Beware: Chopping Down a Tree Could Land You in Jail

Proposed amendments to the forest ordinance, which dates back to 1926, the British Mandate period, stipulate that trees cannot be cut down without a permit.

Cutting down or relocating mature trees could be punishable by fines and/or imprisonment, according to a series of amendments to the forest ordinance scheduled to be discussed today by the Ministerial Committee for Legislation.

The amendments, proposed by Agriculture Minister Orit Noked, also stipulate that trees cannot be cut down without a permit and establish under what circumstances compensation must be paid for chopping down trees. The forest ordinance dates back to 1926, the British Mandate period.

Tree at the entrance to Gvaram (Eliahu Hershkovitz)
Eliahu Hershkovitz

The amendments also address problems created by changes to the planning and construction law that pertain to protecting trees. The amendment would provide a single, uniform list of types of trees defined as "mature trees" - trees that have reached a height of at least two meters and a trunk 10 centimeters in diameter, measured at a height of 1.30 meters.

Mature trees would be protected from being chopped down, transplanted or killed without a permit.

Forest protection, which is the responsibility of the Agriculture Ministry, has been delegated in large measure to the Jewish National Fund, also known as Keren Kayemeth. To avoid unnecessary regulation, the proposed amendments would empower the agriculture minister to issue orders, based on recommendations from experts, to exclude certain species of trees from the list of protected tree types.

Some forestry experts oppose the proposed changes to the law. A senior JNF official, who said that the changes would create unnecessary bureaucracy, recommended that a list of protected trees be compiled quickly but said that discretion should be left to staff in the field to decide when trees can be cut down and whether they should be replaced.

Currently, licenses to remove mature trees are granted on condition that other trees are planted in their place, but the law does not provide many specifics. The proposed amendment would give the agriculture minister authority to draft detailed regulations on the matter.
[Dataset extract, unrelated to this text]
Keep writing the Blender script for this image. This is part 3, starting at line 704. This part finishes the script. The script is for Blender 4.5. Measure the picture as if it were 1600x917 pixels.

Among the most important of the proposed amendments is the one that pertains to sanctions against those who violate the law. The amendment specifies that violators could be fined or imprisoned for up to six months. Repeated incidents of damage to unique trees at locations around the country has underscored the need for improved protection.

Tree researcher Yigal Sela documented an incident last week in the Mount Gilon area of the Galilee in which the largest carob tree in the country was damaged.